For me personally, it comes down to values and morality. Yes, I’ve been a Republican for 18 years, many of those years active in party leadership. However, I’m a conservative before a Republican. Always have been. Now, I’m also a Catholic before I’m a conservative. So you have to look at Donald Trump from the perspective of a Catholic conservative. And look at the things that Trump supports:

  • Trump supports continued federal funding of Planned Parenthood;
  • Trump continues to court racists and anti-semites into his movement;
  • Trump supports the seizure of property through eminent domain for private, not public use;
  • Trump supports controls on the sale and ownership of automatic weapons;
  • Trump supports universal healthcare in the style of the failed British National Health Service;
  • Trump supports confiscatory taxes on the moderately wealthy;
  • Trump supports ridiculously high tariffs that would increase the cost of goods for consumers;
  • Trump speaks glowingly of anti-liberty totalitarians like Putin and Stalin.

That’s not something that I can sign up for.

In a spin of irony, many of the Trumpkins are now trying to demand loyalty of Republicans to support Trump if he is the Republican nominee solely because he’s the Republican nominee. It’s ironic because many of these same pro-liberty types refused to show such loyalty to other Republican candidates, even though many of these Republican candidates (Bush, McCain, Romney, etc) had issue platforms and positions within the accepted ballpark of conservative values. There is not a single position that Trump holds that can be classified as conservative. In fact, Trump’s main position in the election is that he is for winning and against somebody else winning. Beyond that, he will say or do anything to get elected, regardless of its morality.
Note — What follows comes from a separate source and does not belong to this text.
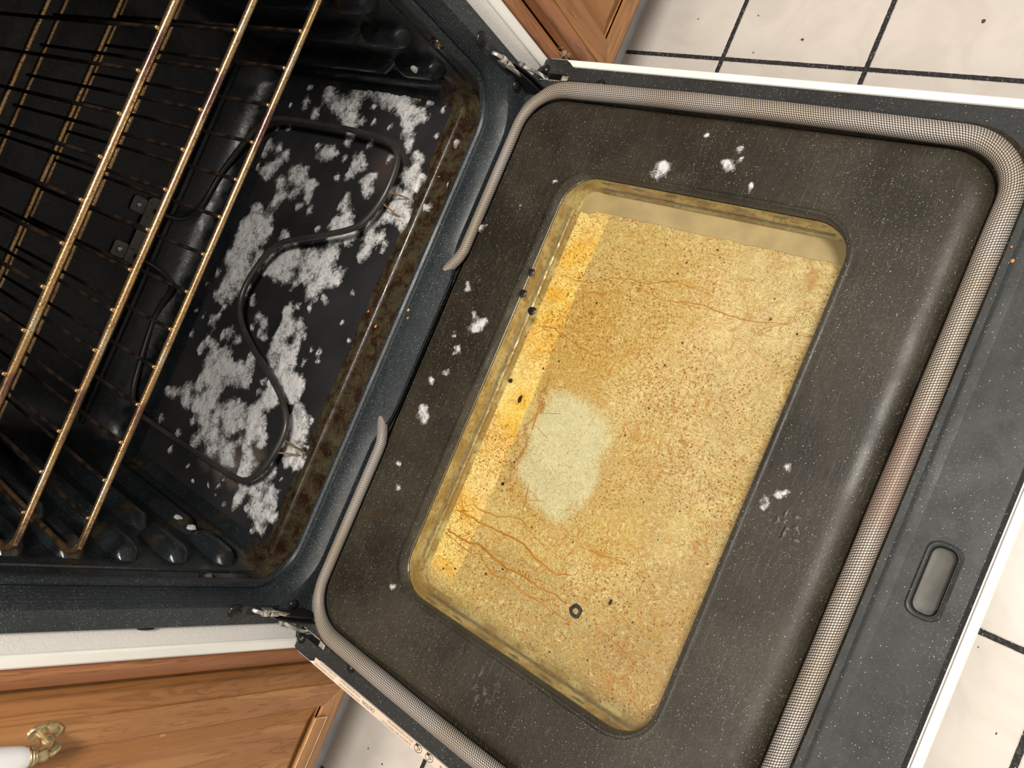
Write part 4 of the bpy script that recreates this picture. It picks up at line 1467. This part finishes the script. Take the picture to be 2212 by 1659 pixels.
def cabinet(s, label):
    root = empty('base_cabinet', label, 'cabinet', (s * 0.65, 0.3, FZ))
    X = lambda a: s * a
    xi, xo = 0.3815, 0.92
    g = MB()
    g.box((min(X(xi), X(xo)), 0.022, -0.135), (max(X(xi), X(xo)), 0.60, 0.60))
    body = attach(g.build('cabinet_box', M['wood_z'], smooth=False), root)
    g = MB()
    g.bbox((X(xi), 0.000, -0.135), (X(0.4005), 0.023, 0.60), 0.0035, 3)
    attach(tag(g.build('face_stile', M['wood_dark_z']), 'reddish worn edge stile next to the range'), root)
    g = MB()
    g.bbox((X(0.4005), 0.003, -0.135), (X(xo), 0.022, -0.118), 0.002, 2)
    attach(g.build('bottom_rail', M['wood_dark_x']), root)
    # door: 402..800, bottom at -0.116
    d0, d1, zb, zt = 0.4022, 0.800, -0.1165, 0.56
    g = MB()
    ol = [((d0, d1, zb, zt), 0.001), ((d0, d1, zb, zt), -0.006), ((d0 + 0.0035, d1 - 0.0035, zb + 0.0035, zt - 0.0035), -0.0120),
          ((d0 + 0.010, d1 - 0.010, zb + 0.010, zt - 0.010), -0.0165), ((d0 + 0.0175, d1 - 0.0175, zb + 0.0155, zt - 0.0155), -0.0178)]
    g.loft([[(X(a), yy, c), (X(b), yy, c), (X(b), yy, d), (X(a), yy, d)] for (a, b, c, d), yy in ol], cap0=True)
    dr = attach(tag(g.build('cabinet_door', M['wood_z'] if s < 0 else M['wood_dark_z'], angle=60), 'oak door with a darker rounded border'), root)
    fi, fb, w = d0 + 0.0175, zb + 0.0155, 0.030
    yf = -0.0196
    # mitred stiles and rails
    def quad(name, pts, mat):
        gg = MB()
        gg.loft([[(X(a), -0.016, c) for a, c in pts], [(X(a), yf + 0.0006, c) for a, c in pts],
                 [(X(a + (ca - a) * 0.02), yf, c + (cc - c) * 0.02) for (a, c), (ca, cc) in zip(pts, [(sum(p[0] for p in pts) / 4, sum(p[1] for p in pts) / 4)] * 4)]],
                cap1=True)
        return attach(gg.build(name, mat, smooth=False), dr)
    A = (fi, fb)
    B = (d1 - 0.0175, fb)
    C_ = (d1 - 0.0175, zt - 0.0155)
    D_ = (fi, zt - 0.0155)
    a = (fi + w, fb + w - 0.002)
    b = (B[0] - w, a[1])
    c = (b[0], C_[1] - w)
    d = (a[0], c[1])
    quad('door_stile', [A, a, d, D_], M['wood_z'])
    quad('door_stile', [B, b, c, C_], M['wood_z'])
    quad('door_rail', [A, B, b, a], M['wood_x'])
    quad('door_rail', [D_, C_, c, d], M['wood_x'])
    g = MB()
    raised_panel(g, min(X(a[0]), X(b[0])), max(X(a[0]), X(b[0])), a[1], c[1], yf)
    attach(g.build('raised_panel', M['wood_z'], angle=20), dr)
    if s < 0:
        # loose moulding strip with worn pale edges along the foot of the panel
        g = MB()
        g.bbox((X(0.463), -0.0235, -0.0835), (X(0.74), -0.0190, -0.0640), 0.0012, 2)
        attach(g.build('panel_moulding', M['wood_x']), dr)
        g = MB()
        for zz in (-0.0832, -0.0643):
            g.tube([(X(0.463 + 0.277 * i / 30), -0.0233, zz + 0.0004 * noise.noise((i * 0.7, zz * 50, 0))) for i in range(31)],
                   [0.0007 * (0.7 + 0.6 * abs(noise.noise((i * 0.9, zz * 90, 4)))) for i in range(31)], 6)
        g.tube([(X(0.4632), -0.0233, -0.083), (X(0.4632), -0.0233, -0.0645)], 0.0006, 6)
        attach(g.build('worn_edge', plain('bare_wood', (0.62, 0.44, 0.26), 0.6, var=0.2)), dr)
    # toe kick
    g = MB()
    g.box((min(X(0.36), X(xo)), 0.1255, FZ), (max(X(0.36), X(xo)), 0.145, -0.135))
    attach(tag(g.build('toe_kick', M['toe'], smooth=False), 'scuffed pale painted toe kick board'), root)
    return root, dr


cabL, doorL = cabinet(-1, 'oak cabinet on the left of the range, its door carrying a white porcelain pull')
cabR, doorR = cabinet(1, 'oak cabinet on the right of the range, without a pull in view')

# porcelain pull on the left door: grip hangs vertically, lower end in view
hx = -0.4280
pull = empty('door_pull', None, None, (hx, -0.02, 0.345))
attach(pull, cabL)
for s_ in (0,):
    zs = [0.2690, 0.4210]
    for zc in zs:
        pl = MB()
        rings = []
        for k, (e, yy) in enumerate(((1.0, -0.0178), (1.0, -0.0205), (0.92, -0.0222), (0.78, -0.0226), (0.70, -0.0216), (0.0, -0.0222))):
            rings.append([(hx + 0.0088 * e * math.cos(t), yy, zc + 0.0150 * e * math.sin(t)) for t in [2 * PI * j / 24 for j in range(24)]])
        pl.loft(rings, cap0=True)
        sg = 1 if zc < 0.34 else -1
        # swept leg from the plate out to the collar
        pl.tube(smooth_path([(hx, -0.0200, zc + sg * 0.004), (hx, -0.0320, zc + sg * 0.003), (hx, -0.0430, zc + sg * 0.0035), (hx, -0.0490, zc + sg * 0.0140),
                             (hx, -0.0500, zc + sg * 0.0230)], 5), [0.0062, 0.0056, 0.005, 0.0046, 0.0044] * 4 + [0.006], 14)
        for q, rr_ in ((0.0225, 0.0076), (0.0250, 0.0086), (0.0275, 0.0088)):
            pl.tube([(hx + (rr_ - 0.0009) * math.cos(t), -0.0500 + (rr_ - 0.0009) * math.sin(t), zc + sg * q) for t in [2 * PI * j / 20 for j in range(20)]],
                    0.0011, 6, closed=True)
        attach(tag(pl.build('pull_mount', M['brass'], angle=50), 'aged brass mount with oval back plate'), pull)
g = MB()
N = 22
rings = []
for i in range(N + 1):
    t = i / N
    z = 0.2965 + 0.097 * t
    r_ = 0.0082 + 0.0042 * math.sin(PI * t) ** 0.55
    rings.append([(hx + r_ * math.cos(a), -0.0500 + r_ * math.sin(a), z) for a in [2 * PI * j / 24 for j in range(24)]])
g.loft(rings, cap0=True, cap1=True)
attach(tag(g.build('porcelain_grip', M['porcelain'], angle=60), 'glossy white porcelain grip'), pull)

# ================================================================= bits on the floor and a clump of fluff
CR = [(0.663, -0.3715, 0.0030, 'long reddish-brown chip on the tiles, the largest crumb on the floor'),
      (0.6243, -0.1533, 0.0017, 'brown crumb on the tile nearest the right cabinet'),
      (0.659, -0.0732, 0.0010, 'tiny dark speck on the tile by the right cabinet'),
      (-0.5972, 0.0551, 0.0018, 'olive crumb on the tile in front of the left toe kick'),
      (-0.6011, 0.0205, 0.0016, 'dark brown crumb beside the olive crumb on the left tile'),
      (-0.1332, -0.6521, 0.0013, 'grey crumb on the tile beyond the door edge, nearest the corner grout'),
      (-0.0598, -0.6105, 0.0009, 'tiny dark speck on the tile just past the free edge of the door')]
mk = [plain('crumb_brown', (0.10, 0.045, 0.03), 0.5, var=0.3), plain('crumb_olive', (0.16, 0.15, 0.07), 0.6, var=0.3), plain('crumb_grey', (0.12, 0.11, 0.10), 0.6)]
for k, (x, y, r_, lb) in enumerate(CR):
    bm = bmesh.new()
    bmesh.ops.create_icosphere(bm, subdivisions=2, radius=r_)
    for v in bm.verts:
        q = 1 + 0.5 * noise.noise(v.co * (1.2 / r_) + Vector((k * 5, 0, 0)))
        v.co *= q
        v.co.y *= 1.5 if k in (1, 2) else 0.7
        v.co.z *= 0.45
    me = bpy.data.meshes.new('crumb')
    bm.to_mesh(me)
    bm.free()
    me.materials.append(mk[{3: 1, 5: 2}.get(k, 0)])
    me.shade_smooth()
    o = bpy.data.objects.new('crumb', me)
    COL.objects.link(o)
    o.location = (x, y, FZ + r_ * 0.30)
    tag(o, lb, 'crumb', 'crumbs dropped on the tiles')

g = MB()
rf = random.Random(9)
for i in range(90):
    c0 = Vector((0.402 + rf.gauss(0, 0.0045), 0.002 + rf.uniform(-0.008, 0.004), -0.030 + rf.gauss(0, 0.006)))
    d = Vector((rf.gauss(0, 1), rf.gauss(0, 1), rf.gauss(0, 1))).normalized() * rf.uniform(0.003, 0.008)
    e = Vector((rf.gauss(0, 1), rf.gauss(0, 1), rf.gauss(0, 1))) * 0.0015
    g.tube([c0, c0 + d * 0.5 + e, c0 + d], rf.uniform(0.0003, 0.0007), 5)
for i in range(16):
    g.sphere((0.402 + rf.gauss(0, 0.004), 0.001 + rf.uniform(-0.006, 0.003), -0.031 + rf.gauss(0, 0.005)), rf.uniform(0.002, 0.004), 1, 1, 1, 8, 6)
tag(g.build('dust_clump', M['fluff'], angle=70), 'brown clump of greasy fluff wedged beside the right end of the door', 'dust')

# ================================================================= dabs of foam on the side walls, crumbs on the range
DAB = [(0.3220, 0.1330, 0.0610, 0.0052, 'small foam dab stuck to the right wall of the oven'),
       (-0.3220, 0.1760, 0.0610, 0.0055, 'pointed foam dab stuck to the left wall of the oven'),
       (-0.3220, 0.2060, 0.0620, 0.0045, 'fainter foam dab deeper in on the left oven wall')]
dabm = plain('dense_foam', (0.56, 0.555, 0.55), 0.5, var=0.12, scale=500)
for k, (x, y, z, r_, lb) in enumerate(DAB):
    bm = bmesh.new()
    bmesh.ops.create_icosphere(bm, subdivisions=3, radius=r_)
    for v in bm.verts:
        v.co *= 1 + 0.30 * noise.noise(v.co * (1.1 / r_) + Vector((k * 5, 2, 0)))
        v.co.x *= 0.62
        v.co.z *= 1.2 - 0.5 * (v.co.y / r_)
    me = bpy.data.meshes.new('foam_dab')
    bm.to_mesh(me)
    bm.free()
    me.materials.append(dabm)
    me.shade_smooth()
    o = bpy.data.objects.new('foam_dab', me)
    COL.objects.link(o)
    o.location = (math.copysign(0.3120, x), y, z)
    tag(o, lb, 'foam')
mo = plain('crumb_orange', (0.55, 0.20, 0.07), 0.5, var=0.2)
my = plain('crumb_yellow', (0.62, 0.42, 0.08), 0.5, var=0.2)
for k, (x, y, z, r_, m_, lb) in enumerate([
        (0.0377, 0.0269, 0.0168, 0.0015, my, 'yellow crumb on the blue-grey lip below the oven mouth'),
        (0.0288, 0.0226, 0.0168, 0.0013, mo, 'orange crumb on the lip below the oven mouth, beside the yellow one'),
        (0.0055, 0.0819, 0.0009, 0.0018, mo, 'orange crumb on the brown sill, on the door side of the raised bead'),
        (0.0198, 0.1040, 0.0009, 0.0014, mo, 'orange crumb on the brown sill, on the far side of the raised bead'),
        (0.2417, -0.5304, 0.0010, 0.0014, mo, 'larger red-orange crumb on the door flange outside the gasket corner'),
        (0.2526, -0.5261, 0.0010, 0.0009, mo, 'tiny red-orange crumb on the door flange hard against the gasket')]):
    bm = bmesh.new()
    bmesh.ops.create_icosphere(bm, subdivisions=2, radius=r_)
    for v in bm.verts:
        v.co *= 1 + 0.45 * noise.noise(v.co * (1.3 / r_) + Vector((k * 3, 9, 0)))
        v.co.x *= 1.3
        v.co.z *= 0.5
    me = bpy.data.meshes.new('crumb')
    bm.to_mesh(me)
    bm.free()
    me.materials.append(m_)
    me.shade_smooth()
    o = bpy.data.objects.new('crumb', me)
    COL.objects.link(o)
    o.location = (x, y, z)
    tag(o, lb, 'crumb', 'crumbs on the range')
Some Trumpkins are saying that not voting for Trump is a vote for Hillary. That is actually, of course, not true. It’s a false choice because there will be more than two candidates running in this election. There will be multiple parties, including potentially a third-party conservative challenge from an actual conservative challenger, if Trump is the nominee.

As Leon Wolf writes so eloquently at Red State:

I have never not voted for the Republican nominee for President since I turned 18 in the long ago. If it happens for the first time in 2016, and Hillary gets elected, it won’t be my fault. It will be Trump’s. He’s the one who failed to earn my vote. And Trump never did anything for me such that I owe it to him anyway.
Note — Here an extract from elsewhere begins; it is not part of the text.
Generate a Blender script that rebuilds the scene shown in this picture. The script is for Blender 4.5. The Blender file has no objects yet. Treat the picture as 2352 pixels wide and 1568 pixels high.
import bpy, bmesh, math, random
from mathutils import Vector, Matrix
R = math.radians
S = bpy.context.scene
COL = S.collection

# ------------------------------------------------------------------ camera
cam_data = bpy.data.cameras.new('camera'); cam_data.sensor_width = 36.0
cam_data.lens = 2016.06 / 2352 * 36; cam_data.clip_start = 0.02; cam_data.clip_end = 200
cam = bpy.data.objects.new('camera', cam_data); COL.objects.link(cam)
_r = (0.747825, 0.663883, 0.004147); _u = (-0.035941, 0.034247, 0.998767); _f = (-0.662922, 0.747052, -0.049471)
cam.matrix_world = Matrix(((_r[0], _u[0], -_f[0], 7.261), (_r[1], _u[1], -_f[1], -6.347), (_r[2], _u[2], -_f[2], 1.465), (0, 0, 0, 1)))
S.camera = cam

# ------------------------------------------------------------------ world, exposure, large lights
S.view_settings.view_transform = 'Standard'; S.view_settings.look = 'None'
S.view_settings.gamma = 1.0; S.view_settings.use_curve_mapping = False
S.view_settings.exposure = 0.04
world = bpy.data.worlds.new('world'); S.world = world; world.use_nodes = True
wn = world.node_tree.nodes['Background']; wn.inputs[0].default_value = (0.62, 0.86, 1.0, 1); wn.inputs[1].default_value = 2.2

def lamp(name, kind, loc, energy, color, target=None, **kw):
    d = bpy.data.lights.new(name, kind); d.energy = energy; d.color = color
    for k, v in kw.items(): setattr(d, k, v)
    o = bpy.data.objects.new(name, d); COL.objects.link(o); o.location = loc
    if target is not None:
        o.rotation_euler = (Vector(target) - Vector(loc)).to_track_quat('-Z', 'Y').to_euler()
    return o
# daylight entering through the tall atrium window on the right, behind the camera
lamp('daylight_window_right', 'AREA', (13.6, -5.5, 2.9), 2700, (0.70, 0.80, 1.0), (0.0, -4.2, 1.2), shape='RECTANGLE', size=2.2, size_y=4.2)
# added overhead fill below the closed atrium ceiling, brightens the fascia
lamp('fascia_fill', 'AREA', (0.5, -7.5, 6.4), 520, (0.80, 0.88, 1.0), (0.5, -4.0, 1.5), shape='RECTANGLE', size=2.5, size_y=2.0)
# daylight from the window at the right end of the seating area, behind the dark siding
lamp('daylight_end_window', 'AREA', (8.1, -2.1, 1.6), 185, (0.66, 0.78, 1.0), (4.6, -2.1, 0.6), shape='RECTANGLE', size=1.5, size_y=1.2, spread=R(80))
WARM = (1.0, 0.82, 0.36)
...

To put it I different way, I tend to think of the choice a bit differently. I think that Hillary Clinton and Donald Trump are both shit sandwiches. Sure, they may vary in toppings like the difference between ketchup and mustard, but at the end of the day you’re still eating a shit sandwich.

When I got vote on Election Day, I know that I have to do what is best for my family, for my country, and what is most consistent with my conservative principles and my religious beliefs. I’m not going to vote for a candidate that supports totalitarianism. I’m not going to vote for a candidate that supports abortion. I’m not going to vote for candidate that’s going to make me have to go to confession immediately there after.

There is no morally justifiable reason to vote for Donald Trump. And I’ll never do it. Donald Trump is the Shit Sandwich I Won’t Eat.